■ **Instruction**:
Write the material out again exactly as it stands.

»»

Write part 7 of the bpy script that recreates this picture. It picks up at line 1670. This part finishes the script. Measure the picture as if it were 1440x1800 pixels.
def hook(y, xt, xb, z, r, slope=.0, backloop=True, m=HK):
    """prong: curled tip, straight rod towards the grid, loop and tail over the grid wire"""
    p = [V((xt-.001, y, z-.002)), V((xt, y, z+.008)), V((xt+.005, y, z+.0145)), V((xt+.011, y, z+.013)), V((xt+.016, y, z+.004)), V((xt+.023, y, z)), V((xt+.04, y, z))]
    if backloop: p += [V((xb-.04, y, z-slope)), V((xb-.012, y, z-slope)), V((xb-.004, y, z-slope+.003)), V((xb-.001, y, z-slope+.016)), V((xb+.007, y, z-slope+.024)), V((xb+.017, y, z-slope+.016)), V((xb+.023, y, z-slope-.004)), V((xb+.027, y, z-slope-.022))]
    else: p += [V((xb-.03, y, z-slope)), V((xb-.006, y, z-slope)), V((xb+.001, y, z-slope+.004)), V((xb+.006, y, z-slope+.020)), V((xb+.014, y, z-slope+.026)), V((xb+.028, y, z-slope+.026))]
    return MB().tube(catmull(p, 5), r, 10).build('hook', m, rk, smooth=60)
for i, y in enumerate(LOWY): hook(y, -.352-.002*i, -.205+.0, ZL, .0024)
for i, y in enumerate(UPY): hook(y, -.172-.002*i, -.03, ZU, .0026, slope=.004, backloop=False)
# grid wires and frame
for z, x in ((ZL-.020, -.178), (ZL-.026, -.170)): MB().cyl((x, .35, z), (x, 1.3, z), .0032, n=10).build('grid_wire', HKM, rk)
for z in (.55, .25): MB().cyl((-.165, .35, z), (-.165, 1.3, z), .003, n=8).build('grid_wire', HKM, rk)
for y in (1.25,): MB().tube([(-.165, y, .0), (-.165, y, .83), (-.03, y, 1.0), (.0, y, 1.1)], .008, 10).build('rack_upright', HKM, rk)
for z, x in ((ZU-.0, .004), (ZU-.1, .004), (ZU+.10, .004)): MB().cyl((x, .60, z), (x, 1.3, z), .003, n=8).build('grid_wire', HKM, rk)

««

■ **Output of the exercise**:
Write part 7 of the bpy script that recreates this picture. It picks up at line 1670. This part finishes the script. Measure the picture as if it were 1440x1800 pixels.
def hook(y, xt, xb, z, r, slope=.0, backloop=True, m=HK):
    """prong: curled tip, straight rod towards the grid, loop and tail over the grid wire"""
    p = [V((xt-.001, y, z-.002)), V((xt, y, z+.008)), V((xt+.005, y, z+.0145)), V((xt+.011, y, z+.013)), V((xt+.016, y, z+.004)), V((xt+.023, y, z)), V((xt+.04, y, z))]
    if backloop: p += [V((xb-.04, y, z-slope)), V((xb-.012, y, z-slope)), V((xb-.004, y, z-slope+.003)), V((xb-.001, y, z-slope+.016)), V((xb+.007, y, z-slope+.024)), V((xb+.017, y, z-slope+.016)), V((xb+.023, y, z-slope-.004)), V((xb+.027, y, z-slope-.022))]
    else: p += [V((xb-.03, y, z-slope)), V((xb-.006, y, z-slope)), V((xb+.001, y, z-slope+.004)), V((xb+.006, y, z-slope+.020)), V((xb+.014, y, z-slope+.026)), V((xb+.028, y, z-slope+.026))]
    return MB().tube(catmull(p, 5), r, 10).build('hook', m, rk, smooth=60)
for i, y in enumerate(LOWY): hook(y, -.352-.002*i, -.205+.0, ZL, .0024)
for i, y in enumerate(UPY): hook(y, -.172-.002*i, -.03, ZU, .0026, slope=.004, backloop=False)
# grid wires and frame
for z, x in ((ZL-.020, -.178), (ZL-.026, -.170)): MB().cyl((x, .35, z), (x, 1.3, z), .0032, n=10).build('grid_wire', HKM, rk)
for z in (.55, .25): MB().cyl((-.165, .35, z), (-.165, 1.3, z), .003, n=8).build('grid_wire', HKM, rk)
for y in (1.25,): MB().tube([(-.165, y, .0), (-.165, y, .83), (-.03, y, 1.0), (.0, y, 1.1)], .008, 10).build('rack_upright', HKM, rk)
for z, x in ((ZU-.0, .004), (ZU-.1, .004), (ZU+.10, .004)): MB().cyl((x, .60, z), (x, 1.3, z), .003, n=8).build('grid_wire', HKM, rk)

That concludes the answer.